------ DATASET CONTENT
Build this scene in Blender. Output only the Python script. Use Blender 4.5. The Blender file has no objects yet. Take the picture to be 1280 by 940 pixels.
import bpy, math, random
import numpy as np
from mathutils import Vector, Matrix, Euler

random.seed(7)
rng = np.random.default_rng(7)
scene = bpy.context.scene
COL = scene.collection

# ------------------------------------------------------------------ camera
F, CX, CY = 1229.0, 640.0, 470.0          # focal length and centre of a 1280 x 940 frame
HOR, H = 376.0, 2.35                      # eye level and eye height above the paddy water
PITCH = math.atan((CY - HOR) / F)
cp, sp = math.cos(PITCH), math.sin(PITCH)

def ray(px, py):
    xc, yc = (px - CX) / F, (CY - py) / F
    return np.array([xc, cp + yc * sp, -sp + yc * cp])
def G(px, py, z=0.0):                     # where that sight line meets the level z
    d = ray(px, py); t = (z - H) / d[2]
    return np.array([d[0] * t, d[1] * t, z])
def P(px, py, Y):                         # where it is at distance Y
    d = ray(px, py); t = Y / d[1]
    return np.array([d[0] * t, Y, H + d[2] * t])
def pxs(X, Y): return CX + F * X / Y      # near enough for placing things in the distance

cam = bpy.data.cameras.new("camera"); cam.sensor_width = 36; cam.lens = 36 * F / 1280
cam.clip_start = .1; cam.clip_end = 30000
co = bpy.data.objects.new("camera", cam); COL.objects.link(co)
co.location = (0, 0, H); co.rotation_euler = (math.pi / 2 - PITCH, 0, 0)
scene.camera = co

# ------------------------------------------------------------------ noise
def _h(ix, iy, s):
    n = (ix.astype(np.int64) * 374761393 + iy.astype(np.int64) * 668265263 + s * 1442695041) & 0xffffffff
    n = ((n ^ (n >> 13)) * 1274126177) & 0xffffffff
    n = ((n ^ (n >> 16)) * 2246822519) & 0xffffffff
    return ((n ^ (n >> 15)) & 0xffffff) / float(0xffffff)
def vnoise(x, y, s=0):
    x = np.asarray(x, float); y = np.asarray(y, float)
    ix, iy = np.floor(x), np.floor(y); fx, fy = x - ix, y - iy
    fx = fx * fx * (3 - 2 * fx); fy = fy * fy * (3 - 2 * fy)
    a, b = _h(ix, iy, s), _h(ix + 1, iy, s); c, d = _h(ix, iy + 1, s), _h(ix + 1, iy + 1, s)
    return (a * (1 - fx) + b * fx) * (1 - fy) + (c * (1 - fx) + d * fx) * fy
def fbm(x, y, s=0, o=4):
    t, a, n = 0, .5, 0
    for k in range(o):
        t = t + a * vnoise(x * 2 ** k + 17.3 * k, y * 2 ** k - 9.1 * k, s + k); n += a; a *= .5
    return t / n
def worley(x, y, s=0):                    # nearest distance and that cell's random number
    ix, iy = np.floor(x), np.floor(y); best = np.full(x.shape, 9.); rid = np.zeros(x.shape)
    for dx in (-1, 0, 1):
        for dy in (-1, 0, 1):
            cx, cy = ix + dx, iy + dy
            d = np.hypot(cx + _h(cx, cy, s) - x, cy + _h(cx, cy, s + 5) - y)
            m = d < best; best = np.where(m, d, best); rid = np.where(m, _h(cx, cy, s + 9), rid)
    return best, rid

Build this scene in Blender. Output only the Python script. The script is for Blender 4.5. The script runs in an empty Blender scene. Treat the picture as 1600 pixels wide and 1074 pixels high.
------------
> [REQUIRED TASK] Print the records once more, exactly as they were given.

> [REPLY TO THE TASK]
Build this scene in Blender. Output only the Python script. Use Blender 4.5. The Blender file has no objects yet. Take the picture to be 1280 by 940 pixels.
import bpy, math, random
import numpy as np
from mathutils import Vector, Matrix, Euler

random.seed(7)
rng = np.random.default_rng(7)
scene = bpy.context.scene
COL = scene.collection

# ------------------------------------------------------------------ camera
F, CX, CY = 1229.0, 640.0, 470.0          # focal length and centre of a 1280 x 940 frame
HOR, H = 376.0, 2.35                      # eye level and eye height above the paddy water
PITCH = math.atan((CY - HOR) / F)
cp, sp = math.cos(PITCH), math.sin(PITCH)

def ray(px, py):
    xc, yc = (px - CX) / F, (CY - py) / F
    return np.array([xc, cp + yc * sp, -sp + yc * cp])
def G(px, py, z=0.0):                     # where that sight line meets the level z
    d = ray(px, py); t = (z - H) / d[2]
    return np.array([d[0] * t, d[1] * t, z])
def P(px, py, Y):                         # where it is at distance Y
    d = ray(px, py); t = Y / d[1]
    return np.array([d[0] * t, Y, H + d[2] * t])
def pxs(X, Y): return CX + F * X / Y      # near enough for placing things in the distance

cam = bpy.data.cameras.new("camera"); cam.sensor_width = 36; cam.lens = 36 * F / 1280
cam.clip_start = .1; cam.clip_end = 30000
co = bpy.data.objects.new("camera", cam); COL.objects.link(co)
co.location = (0, 0, H); co.rotation_euler = (math.pi / 2 - PITCH, 0, 0)
scene.camera = co

# ------------------------------------------------------------------ noise
def _h(ix, iy, s):
    n = (ix.astype(np.int64) * 374761393 + iy.astype(np.int64) * 668265263 + s * 1442695041) & 0xffffffff
    n = ((n ^ (n >> 13)) * 1274126177) & 0xffffffff
    n = ((n ^ (n >> 16)) * 2246822519) & 0xffffffff
    return ((n ^ (n >> 15)) & 0xffffff) / float(0xffffff)
def vnoise(x, y, s=0):
    x = np.asarray(x, float); y = np.asarray(y, float)
    ix, iy = np.floor(x), np.floor(y); fx, fy = x - ix, y - iy
    fx = fx * fx * (3 - 2 * fx); fy = fy * fy * (3 - 2 * fy)
    a, b = _h(ix, iy, s), _h(ix + 1, iy, s); c, d = _h(ix, iy + 1, s), _h(ix + 1, iy + 1, s)
    return (a * (1 - fx) + b * fx) * (1 - fy) + (c * (1 - fx) + d * fx) * fy
def fbm(x, y, s=0, o=4):
    t, a, n = 0, .5, 0
    for k in range(o):
        t = t + a * vnoise(x * 2 ** k + 17.3 * k, y * 2 ** k - 9.1 * k, s + k); n += a; a *= .5
    return t / n
def worley(x, y, s=0):                    # nearest distance and that cell's random number
    ix, iy = np.floor(x), np.floor(y); best = np.full(x.shape, 9.); rid = np.zeros(x.shape)
    for dx in (-1, 0, 1):
        for dy in (-1, 0, 1):
            cx, cy = ix + dx, iy + dy
            d = np.hypot(cx + _h(cx, cy, s) - x, cy + _h(cx, cy, s + 5) - y)
            m = d < best; best = np.where(m, d, best); rid = np.where(m, _h(cx, cy, s + 9), rid)
    return best, rid

Build this scene in Blender. Output only the Python script. The script is for Blender 4.5. The script runs in an empty Blender scene. Treat the picture as 1600 pixels wide and 1074 pixels high.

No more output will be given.